Жизнь и деятельность писателя Твардовский понимал как служение, как подвиг, как долг. Он был беспощаден к себе, и хотя и не в такой степени, но тоже требователен и суров к другим. Не все это выдерживали. Не уверен, найдется ли писатель, который бы хоть раз не уходил от него с рукописью под мышкой, как школьник, уличенный в незнании предмета. Некоторые обижались. Но думаю, что со временем все вспоминали эти уроки с благодарностью. Уроки Твардовского.
Зато уж и похвала его ценилась высоко. Было ощущение: то, что хвалит он, не просто нравится только ему одному, но уже становится чем‑то большим.
Когда я печатал что‑либо (не обязательно в «Новом мире»), когда выпускал ту или иную свою книгу, я всегда представлял себе, что это прочтет он, и испытывал некий трепет, волнение, чувство ответственности перед ним и тем самым перед литературой.
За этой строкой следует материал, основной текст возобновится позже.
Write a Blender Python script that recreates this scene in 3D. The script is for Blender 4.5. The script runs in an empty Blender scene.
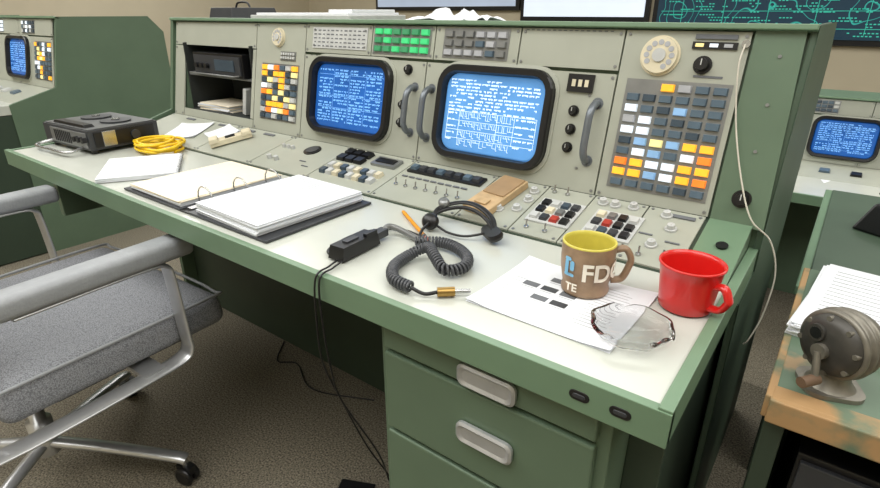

Перед Литературой с большой буквы.
О стихотворении «В Красной Пахре»
Ко мне не раз обращались с просьбой рассказать, как появилось это стихотворение. Мне уже приходилось печатно отвечать на подобные вопросы, касающиеся нескольких других моих вещей. Должен заметить, однако, что далеко не всегда возможно восстановить ход и побочные подробности написания стихотворения — даже при наличии черновиков. Многое как бы отодвигается в тень, растворяется.